With our members’ help, many of our employers recovered from bankruptcy and the economic downturn of the 2008 Great Recession. We’re putting them on notice: it’s our turn.

American Airlines/US Airways 14,000 Workers Bargaining

Increase in corporate profits since 2009: 9.6 percent.

US Airways filed for bankruptcy in 2002 and 2004, and American filed in 2011. CWA passenger service members at US Airways made sacrifices during those bankruptcies to keep their airline operating. Today, wages are still lower than their pre-bankruptcy level. Agents at American lost jobs, pay and retirement security as that airline outsourced their work. Homebased agents saw their wages and benefits cut.

The two airlines merged in 2013. Last September, after 19 years of determination and organizing, American agents won a CWA voice. With their colleagues at US Airways, they are negotiating a first contract

AT&T Midwest, Legacy T and Southeast: 38,400 Workers Bargaining

AT&T is a very profitable company, with a CEO who was paid $20.6 million in 2013. CWA members want to continue to stay ahead of inflation with real wage increases and want focus on job growth and working conditions.

General Electric: 9,300 Workers Bargaining

Increase in corporate profits since 2009: 16.3 percent.

GE is a very profitable corporation, and it pays its CEO very well. For 2013, GE’s CEO was paid $19 million. That’s 491 times as much as an average worker, according to a Bloomberg analysis.

In 2014, GE sold its Appliance Park facility in Louisville, Ky., to Swedish-company Electrolux. We will fight to make sure that the Louisville workers have contract protections. 

Verizon Communications Northeast and Mid-Atlantic: 26,500 Workers Bargaining

Increase in corporate profits since 2009: 215 percent.

Verizon is a very profitable company and its CEO shares in those profits, with a 2013 compensation package of $15.8 million.

CWAers want to expand and keep good jobs, and gain a fair share of Verizon’s profits.
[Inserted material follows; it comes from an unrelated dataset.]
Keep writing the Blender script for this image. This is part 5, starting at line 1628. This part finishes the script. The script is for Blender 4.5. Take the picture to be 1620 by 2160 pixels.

Also bargaining are VZ Wireless retail store workers in Brooklyn, who last year stood up for bargaining rights and a CWA voice, and VZW technicians in New York. 

New Jersey: 43,000 State Workers Bargaining

New Jersey is one of the nation’s wealthiest states and the 1 percent is doing well. Under Governor Chris Christie, who’s big on corporate tax breaks and giveaways to the wealthy, the top 1 percent pay just 7 percent of their income in taxes.

Christie fought hard to strip workers’ bargaining rights over health care and retirement security. In 2011, he pushed through big cuts in public workers’ pensions but pledged that the state would begin to make bigger payments each year to the pension system. Last year, Christie reneged on that deal and grabbed $2.5 billion earmarked for workers’ pensions.

State workers also face the threat of privatization that will destroy good jobs and critical public services.

United Airlines: 24,000 Flight Attendants Bargaining

Increase in corporate profits since 2009: 161.2 percent.

United Airlines filed for bankruptcy in 2002, cutting thousands of jobs across the company. Flight Attendants endured wage cuts, health care cost shifting, work rule changes, and termination of their pensions. AFA-CWA members fought back and doubled the amount the company would contribute to the 401k plans, from 3 percent to 6 percent as the airline exited bankrtupcy.

The airline has fully recovered from its bankruptcy and in October 2010 merged with Continental and Continental Micronesia. Flight Attendants are bargaining for a single contract at the new United that would finally merge the operation and allow all 24,000 to access the benefits of the merger and share in the airline’s profitability.